「お話をいただいて、微力かもしれませんがやっぱり私の恩師である先生の力になれればいいなと思って、このタイミングで引退を決断しました。コーチをしたいという希望は特になかったんですけど、いろんな方とお話をさせていただく中で、やっぱり恩返しがしたいという想いがありました。まだ合流して間もないんですけど、学生たちが少しでも成長できて、Wリーグの選手のような素晴らしい選手になれるように、他の人たちと協力して一緒に頑張っていけたらいいなと思っています」
コーチライセンスの取得もこれからであり、今はまだコーチ業の全てを勉強中。それでも、何度も大ケガに悩まされてきた自分にしかできない指導もあると考え、全ての経験を指導に生かしていきたいと思っている。
「今までは競技者として自分がプレーする立場でしたけど、これからは言葉で伝えてやってもらうという、また違った角度からのアプローチになるので、伝え方や表現の仕方を勉強しながら、私自身も成長していかないといけないなと思ってます。何回もケガをしたからこそ、外からコートへ視線を送るという経験もたくさんしてきたので、コート内とコート外の両方の角度からわかることを学生たちにも伝えていきたいです」
新たな道に進んだ今は、その道を選んだことを少しも後悔することはなく、ただ前進あるのみ。ただ、6年過ごした新潟を想う気持ちは持ち続ける。お世辞にも恵まれた環境とは言い難く、苦しいことも多かったが、支えてくれた人への感謝は決して忘れることはなく、残された後輩たちにも惜しみなくエールを贈る。
「新潟のブースターの方は近くで応援してくださっていて、どの試合もどんな状況でも最後まで応援していただけたので、私にとってはこの6年間は全て良い思い出で、幸せな時間でした。バスケットをする中で、たくさんの人に支えられているということをすごく実感できました。私たちはそれがあって、こうしてバスケットができている。感謝の気持ちでいっぱいです。ブースターさんの想いはすごく伝わってきています。でも、どの選手もこういうタイミングは来ると思うので、今後も引き続き新潟を応援してくれたらいいなという想いです。

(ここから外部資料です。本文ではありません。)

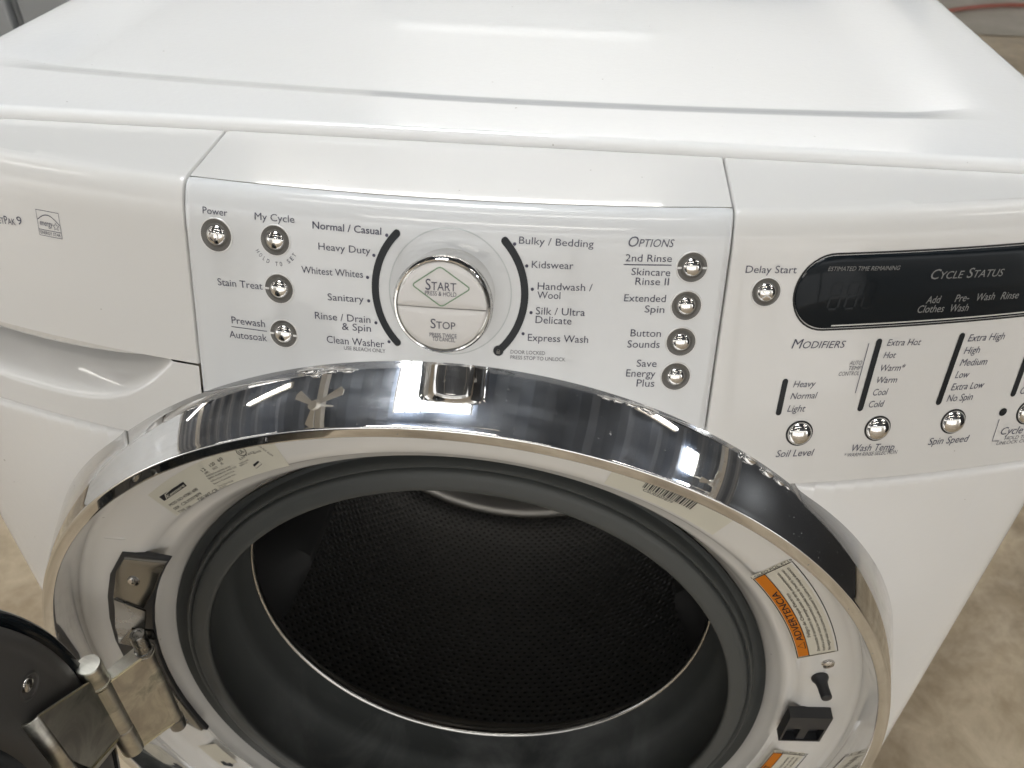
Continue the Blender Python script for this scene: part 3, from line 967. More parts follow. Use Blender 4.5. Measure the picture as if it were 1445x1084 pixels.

チームは年々若くなっていってるんですが、個性豊かでいろんな力を持っている子たちだし、その力を発揮して多くの試合を勝ってほしいです。支えてくださる方の存在を大切にということは、今後残る選手たちにも伝えていきたいですし、そういう選手たちを引き続き応援していただけたら嬉しいです。今シーズンは後輩の頼もしい姿を見ることもできたので、私も応援していきたいと思います」
オールスター後に行われた関東大学女子選手権(スプリングトーナメント)で、北川は日体大のACとしてベンチ入り。後に優勝を果たす白鷗大に準々決勝で敗れたが、順位決定戦を勝ち上がって5位となった。今後、日体大はどう強くなっていくのか、北川はどのようなコーチになり、どのような選手を送り出していくのか。新たな挑戦が幕を開けた。